Est-ce à tort, sur la seule base des explications du demandeur transmises à l'agent des visas quant aux raisons qui l'ont motivé à obtenir le divorce et sans référence à la loi coréenne sur le divorce, au jugement de divorce, à l'état du droit pénal en la matière ou à tout autre élément matériel, que l'agent des visas a conclu qu'il avait des motifs raisonnables de croire que le demandeur avait commis, à l'étranger, des actes ou omissions qui constitueraient en Corée une infraction au sens du sous-alinéa 19(1)c.1(ii) de la Loi sur l'immigration, L.R.C. (1985) Ch.I-2?
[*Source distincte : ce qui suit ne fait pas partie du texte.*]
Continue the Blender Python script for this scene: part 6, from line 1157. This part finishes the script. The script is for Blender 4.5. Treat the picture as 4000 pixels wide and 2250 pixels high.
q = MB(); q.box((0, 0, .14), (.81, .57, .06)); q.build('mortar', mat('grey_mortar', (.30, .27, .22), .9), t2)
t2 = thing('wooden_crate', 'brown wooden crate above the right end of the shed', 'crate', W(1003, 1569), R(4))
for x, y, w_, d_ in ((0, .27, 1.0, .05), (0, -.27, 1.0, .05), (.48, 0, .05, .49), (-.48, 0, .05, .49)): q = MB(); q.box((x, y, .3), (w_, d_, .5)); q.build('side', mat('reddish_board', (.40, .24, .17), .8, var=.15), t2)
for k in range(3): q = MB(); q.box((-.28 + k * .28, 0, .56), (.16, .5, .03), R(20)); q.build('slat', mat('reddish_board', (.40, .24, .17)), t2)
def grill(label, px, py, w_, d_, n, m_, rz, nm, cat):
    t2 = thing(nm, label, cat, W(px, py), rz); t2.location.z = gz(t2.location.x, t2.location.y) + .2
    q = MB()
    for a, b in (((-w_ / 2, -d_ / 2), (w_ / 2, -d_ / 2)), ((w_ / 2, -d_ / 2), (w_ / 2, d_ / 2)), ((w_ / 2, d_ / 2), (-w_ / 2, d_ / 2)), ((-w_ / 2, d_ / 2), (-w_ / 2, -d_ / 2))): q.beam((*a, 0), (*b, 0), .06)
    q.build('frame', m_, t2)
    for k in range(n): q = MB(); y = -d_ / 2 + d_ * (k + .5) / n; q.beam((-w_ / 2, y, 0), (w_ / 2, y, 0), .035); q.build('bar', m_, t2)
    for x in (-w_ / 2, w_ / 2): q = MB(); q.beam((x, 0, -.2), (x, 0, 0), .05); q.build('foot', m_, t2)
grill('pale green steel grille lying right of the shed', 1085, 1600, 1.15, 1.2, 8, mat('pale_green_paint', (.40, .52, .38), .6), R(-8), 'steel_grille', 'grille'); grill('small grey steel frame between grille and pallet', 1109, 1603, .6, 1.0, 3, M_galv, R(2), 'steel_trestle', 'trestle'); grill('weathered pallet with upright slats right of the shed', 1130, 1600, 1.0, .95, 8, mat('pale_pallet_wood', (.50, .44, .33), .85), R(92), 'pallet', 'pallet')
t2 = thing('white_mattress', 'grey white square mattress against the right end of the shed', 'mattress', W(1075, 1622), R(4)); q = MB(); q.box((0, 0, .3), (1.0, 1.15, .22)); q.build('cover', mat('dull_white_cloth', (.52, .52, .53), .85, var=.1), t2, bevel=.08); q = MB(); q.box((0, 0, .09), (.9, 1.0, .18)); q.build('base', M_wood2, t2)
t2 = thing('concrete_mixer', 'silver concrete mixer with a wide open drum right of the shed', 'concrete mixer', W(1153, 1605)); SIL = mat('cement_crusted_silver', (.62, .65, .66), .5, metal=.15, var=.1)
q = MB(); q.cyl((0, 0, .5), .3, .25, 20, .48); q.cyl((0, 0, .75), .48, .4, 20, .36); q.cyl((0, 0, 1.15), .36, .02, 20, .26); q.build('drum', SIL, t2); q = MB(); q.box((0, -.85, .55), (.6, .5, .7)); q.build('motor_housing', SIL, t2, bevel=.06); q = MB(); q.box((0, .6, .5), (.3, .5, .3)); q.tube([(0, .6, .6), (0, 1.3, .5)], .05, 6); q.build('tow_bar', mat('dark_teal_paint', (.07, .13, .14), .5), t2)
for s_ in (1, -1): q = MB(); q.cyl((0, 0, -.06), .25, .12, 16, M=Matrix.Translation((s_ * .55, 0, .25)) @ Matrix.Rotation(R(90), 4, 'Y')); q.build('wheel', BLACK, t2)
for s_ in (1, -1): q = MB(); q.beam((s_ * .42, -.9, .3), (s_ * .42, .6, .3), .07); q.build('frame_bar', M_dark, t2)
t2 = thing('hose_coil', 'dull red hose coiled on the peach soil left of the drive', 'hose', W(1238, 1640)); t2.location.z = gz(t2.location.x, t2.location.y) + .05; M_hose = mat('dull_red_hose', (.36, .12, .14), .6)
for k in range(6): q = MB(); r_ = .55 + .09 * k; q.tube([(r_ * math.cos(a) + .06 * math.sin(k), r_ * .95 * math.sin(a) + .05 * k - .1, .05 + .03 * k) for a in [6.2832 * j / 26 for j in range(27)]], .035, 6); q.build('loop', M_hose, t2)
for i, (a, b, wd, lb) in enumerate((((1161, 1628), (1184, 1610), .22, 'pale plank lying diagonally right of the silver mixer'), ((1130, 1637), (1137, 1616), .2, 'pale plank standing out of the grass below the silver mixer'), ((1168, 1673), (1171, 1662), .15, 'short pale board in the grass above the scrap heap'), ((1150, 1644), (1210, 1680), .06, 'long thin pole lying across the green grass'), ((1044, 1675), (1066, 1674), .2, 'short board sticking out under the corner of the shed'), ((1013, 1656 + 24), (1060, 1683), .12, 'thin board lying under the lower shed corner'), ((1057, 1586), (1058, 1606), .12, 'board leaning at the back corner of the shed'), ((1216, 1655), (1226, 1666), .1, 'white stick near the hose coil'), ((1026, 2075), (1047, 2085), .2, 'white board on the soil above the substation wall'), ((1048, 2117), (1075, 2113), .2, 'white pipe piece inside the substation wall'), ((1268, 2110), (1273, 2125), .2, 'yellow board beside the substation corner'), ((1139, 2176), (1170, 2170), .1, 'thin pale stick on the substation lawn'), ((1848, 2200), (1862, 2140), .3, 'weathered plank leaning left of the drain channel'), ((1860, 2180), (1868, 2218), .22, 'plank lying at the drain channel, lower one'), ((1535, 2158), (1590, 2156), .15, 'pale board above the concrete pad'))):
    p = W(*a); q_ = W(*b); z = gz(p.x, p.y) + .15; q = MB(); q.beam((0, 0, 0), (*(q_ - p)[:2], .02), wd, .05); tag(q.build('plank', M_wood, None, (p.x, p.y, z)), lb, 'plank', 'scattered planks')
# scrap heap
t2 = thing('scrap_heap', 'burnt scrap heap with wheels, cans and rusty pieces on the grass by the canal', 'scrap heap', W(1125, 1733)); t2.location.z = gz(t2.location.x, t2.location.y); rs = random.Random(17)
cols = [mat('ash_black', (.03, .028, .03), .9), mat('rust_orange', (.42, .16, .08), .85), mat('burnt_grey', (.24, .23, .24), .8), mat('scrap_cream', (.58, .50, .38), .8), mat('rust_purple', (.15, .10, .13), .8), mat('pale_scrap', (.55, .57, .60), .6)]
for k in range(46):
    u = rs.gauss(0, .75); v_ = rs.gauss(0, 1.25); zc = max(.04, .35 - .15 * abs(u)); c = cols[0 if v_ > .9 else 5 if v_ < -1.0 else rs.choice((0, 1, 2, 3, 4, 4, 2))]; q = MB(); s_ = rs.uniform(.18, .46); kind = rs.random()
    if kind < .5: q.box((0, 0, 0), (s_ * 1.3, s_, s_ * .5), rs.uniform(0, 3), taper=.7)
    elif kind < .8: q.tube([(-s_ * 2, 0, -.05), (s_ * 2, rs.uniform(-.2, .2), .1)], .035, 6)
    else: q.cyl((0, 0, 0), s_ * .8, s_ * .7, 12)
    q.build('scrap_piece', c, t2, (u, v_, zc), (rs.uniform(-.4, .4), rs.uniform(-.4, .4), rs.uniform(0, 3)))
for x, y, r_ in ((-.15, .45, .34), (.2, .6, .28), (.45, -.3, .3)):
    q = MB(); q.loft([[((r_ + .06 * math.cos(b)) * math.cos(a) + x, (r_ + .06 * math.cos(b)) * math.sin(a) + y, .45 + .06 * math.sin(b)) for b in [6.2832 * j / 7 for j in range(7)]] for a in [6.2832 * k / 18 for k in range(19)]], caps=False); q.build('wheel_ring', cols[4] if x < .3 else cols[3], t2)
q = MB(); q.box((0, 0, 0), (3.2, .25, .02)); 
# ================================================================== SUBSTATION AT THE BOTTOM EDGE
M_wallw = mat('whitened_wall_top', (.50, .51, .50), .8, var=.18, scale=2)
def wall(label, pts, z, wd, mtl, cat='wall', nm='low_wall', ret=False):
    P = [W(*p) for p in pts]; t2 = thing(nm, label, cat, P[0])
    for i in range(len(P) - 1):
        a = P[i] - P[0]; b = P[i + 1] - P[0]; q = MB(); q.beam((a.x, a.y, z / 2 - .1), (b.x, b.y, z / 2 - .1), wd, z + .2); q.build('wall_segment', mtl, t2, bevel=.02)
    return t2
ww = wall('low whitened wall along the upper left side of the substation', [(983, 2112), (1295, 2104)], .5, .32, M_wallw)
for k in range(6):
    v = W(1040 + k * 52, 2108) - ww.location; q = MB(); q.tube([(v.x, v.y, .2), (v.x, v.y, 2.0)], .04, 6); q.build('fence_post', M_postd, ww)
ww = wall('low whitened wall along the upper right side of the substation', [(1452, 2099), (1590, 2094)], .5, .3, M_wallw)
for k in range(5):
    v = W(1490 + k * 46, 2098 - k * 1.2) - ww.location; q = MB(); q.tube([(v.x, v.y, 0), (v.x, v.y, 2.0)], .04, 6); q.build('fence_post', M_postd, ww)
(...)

[15]      J'estime qu'il n'y a pas lieu de certifier cette question. D'abord la demande de visa n'a pas été refusée sur la base du sous-alinéa 19(1)c.1(ii) mais plutôt du sous-alinéa 19(2)a.1)(ii) de la Loi. De plus, non seulement cette question ne transcende-t-elle pas l'intérêt immédiat des parties5 mais elle ne pourrait permettre à la Cour d'appel de disposer de ce litige6 dans la mesure où le dossier ne contient aucune référence à la loi coréenne sur le divorce ni même de jugement de divorce que la Cour pourrait apprécier.


                             _________________________

                                     Juge

Ottawa (Ontario)

le 8 mai 2000

__________________

     1      Des informations, incluant des dates dans le texte original, n'apparaissaient pas dans la traduction du FCR; de plus, une liste de six (6) individus incluant l'ex-épouse apparaissait dans la traduction du RR alors que l'ex-épouse était absente du texte original lequel ne contenait qu'une liste de cinq (5) individus.

     2      Voir les paragraphes 18 à 23 de l'affidavit de l'agent des visas Susan Dragan.

     3      [1996] J.C.F. No. 1060, dossier no. A-329-95 (C.A.F.) paragraphe 25.

     4      (1998) 2 C.F. 642, paragraphe 27.

     5      Liyanagamage c. M.C.I. (1994) 176 N.R. 4, A-703-93, ler nov. 1997 (C.A.F.).

     6      Samoylenko et al. c. Canada (Ministre de la Citoyenneté et de l'Immigration) (1996) 116 F.T.R. 144.